Musings
<From Fall 2015. Posting because of how different things are: while many things feel the same, this feels like an earlier part of my life because what has changed is my sense of fear. I am so much less, I think, afraid.>
I sometimes feel like everyone in my life is doing work that is so much more immediate and relevant than anything I am doing, or will be doing in the near future. This also means I feel very, very silly complaining about any aspect of my life. Most of the time, this perspective is good. Occasionally, it bites me in the butt.
This is about one of those things that really-doesn’t-matter-but-matters.
I’ve had a tricky couple of weeks, and it’s pretty much just led to my stomach deciding that it wasn’t going to function earlier this week. Any time I ate I had terrific cramps, or thought I was going to throw up, or had to make a mad dash for the bathroom. (Of course the time I felt all three at once, the strongest, I was at a professor’s house. This professor is also most excellent, and I look forward to taking at least one, if not two, more classes with him.

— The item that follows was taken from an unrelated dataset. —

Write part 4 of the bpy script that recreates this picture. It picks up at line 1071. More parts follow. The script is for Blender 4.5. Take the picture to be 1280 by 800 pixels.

And he’s seen an excess of me this week -- at his home for a class event, in a meeting about a paper the day after that, and then for lunch today.)
So this professor, who absolutely dotes on his wife and two kids, has basically had one consistent piece of advice for me this week, when I’ve mentioned, alternately, the idea that (a) having kids is terrifying because they run around holding your heart and soul in their bodies and hands, tossing them about, and have no idea the power they wield, and (b) lawyering is scary because you’re not fixing anyone’s body, or plumbing, or house, or garden, and frankly, what if you fail and are just a waste of nitrogen, oxygen, and space?
Each time, he’s looked at me, a little quizzical, a little amused, and said -- “But anything that’s worth doing in life, is a risk. Having kids is scary, falling in love is scary, deciding to come to law school is scary.” The implied addition is -- and you do it anyway, you do it because of it. Sometimes, I wonder if I need to reorient my fears. This fear of failure, of meaninglessness, of unhappiness? Maybe I should just embrace it as a reminder that I am very much alive, very much able to choose the directions I want my life to take, and very much able to feel.